A digital approach has been developed to evaluate the influence of various attributes to provide indicative farm design and comparative LCOE. The optimization goal can be tailored to suit developer's preferences such as minimizing LCOE, efficient use of upfront capital expenditure (CAPEX), and development planning / phasing amongst others.
This enables information such as farm layout and array spacing or identifying the optimal substructure type across a field to be determined. Input attributes such as water depth, ground conditions, wind resource, and distance from prospective grid interconnection are considered during the optimization approach. It can also consider lease financing such as royalties for unused lease area. The proposed approach can be used to inform decisions such as the capacity of the turbines to be used and overall reduce project development risk.
Typical results will be shown demonstrating the power of the holistic optimization.
Wind farm CAPEX, Operational Expenditure (OPEX) and LCOE tend to increase for sites that are more distant from shore, are in deeper water, or have less favorable ground conditions.
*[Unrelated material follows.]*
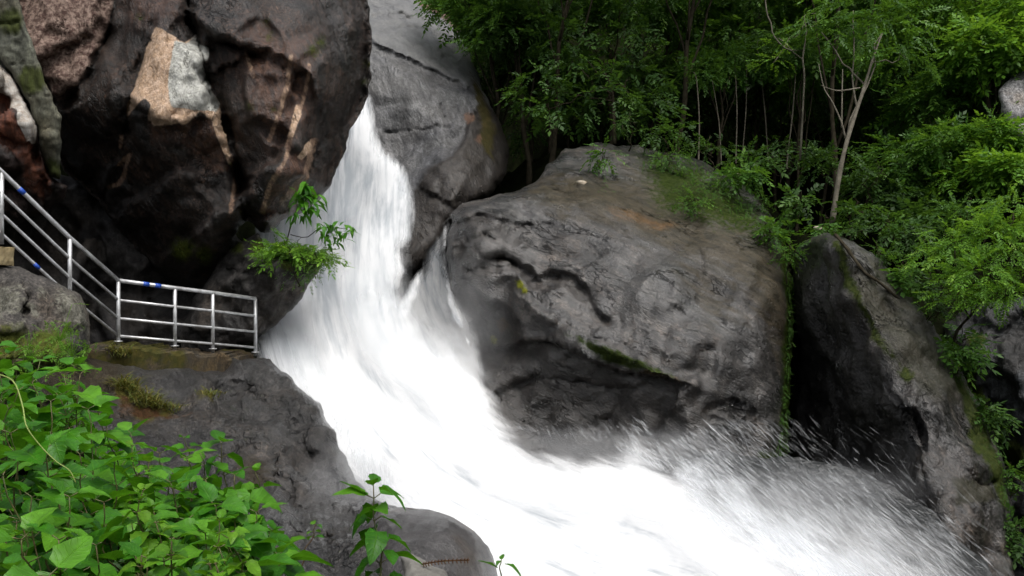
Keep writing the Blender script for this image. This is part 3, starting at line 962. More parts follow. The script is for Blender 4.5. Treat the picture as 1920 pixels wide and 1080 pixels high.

The shape of the available site can also affect CAPEX and LCOE.
The relationship between LCOE, CAPEX and array spacing can be inconsistent between various sites. The reductions in LCOE and CAPEX are greatly influenced by parameters such as wind resource, the bathymetry and shape of each site.
Typically increasing wind farm capacity tends to improve LCOE due to economies in scale as site wide costs (permitting, design, mobilization, etc.) are distributed over more turbines counteracting detrimental effects associated with increasing farm footprints extending further offshore.
LCOE reduces as turbine capacity increases within a competitive supply chain. This levels off as supply and demand diverges for turbines that require specialist providers in the supply chain. The substructures required to support the larger turbines often need some innovation which can introduce technical risks.
An offshore wind farm optimization approach utilizes data from many components of a wind farm. The ability to process this efficiently enables developers to explore many configurations using various sensitivity studies. The approach is implemented through deep optimization technology, simulation and modeling methodologies to deal with high system complexity and constantly expanding data to enable rapid and powerful optimization.